Sanem Gonzalez: Gelecekte de ülkenin hesaplaşmadığı diğer meselelerle ilgili çalışmalarınız olacak mı?

Orçun Benli:
Evet olacak ancak bu konuda bir şey söylemek için henüz çok erken. Bunu biraz da zaman gösterecek. Sonuçta film üretimi pahalı bir iş. Hele işin içine dönem girince olay daha da içinden çıkılmaz bir hâl alabiliyor. Bu nedenle bu konuda net bir şey söylemek istemiyorum. Önce şartların oluşması gerekiyor.

Sanem Gonzalez: Filmdeki kadın karakterlerin hepsi ölüyor; bunun metaforik bir anlamı, alt metni var mı?

Orçun Benli: Var. Film erkeklerin dünyasını en vahşi hâliyle anlatıyor. Tabii bu vahşi dünyada kadınlar varlıklarını korumakta zorlanıyor. Hem eşi hem de kızı farklı yöntemlerle bu dünyanın dışında olmaya karar veriyor. Ama burada özellikle kızının tercihi ön plana çıkıyor. O net bir şekilde bu dünyaya başkaldırıyor. Filmin vicdani yanı kadınlardan geçiyor. Ve ne kadar ölürlerse ölsünler başkaldıranlar peşlerinden gelmeye devam ediyor.

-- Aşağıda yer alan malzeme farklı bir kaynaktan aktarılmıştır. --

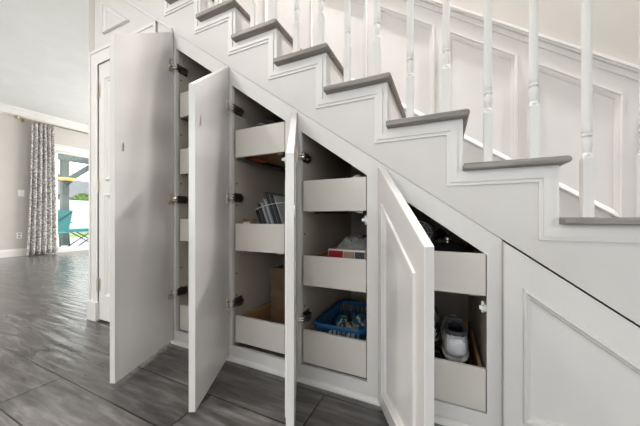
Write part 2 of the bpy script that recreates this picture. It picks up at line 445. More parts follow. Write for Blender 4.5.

Sanem Gonzalez: Bu arada Alfred Hitchcock gibi her filminizde kısacık da olsa görmeye devam edecek miyiz sizi?

Orçun Benli: Ben çok seviyorum, hem ilerisi için anı da oluyor.

Sanem Gonzalez: Eklemek istediğiniz bir şey var mı?

Orçun Benli: Yapımcı olarak bize her zaman destek olan babama özellikle teşekkür etmek isterim.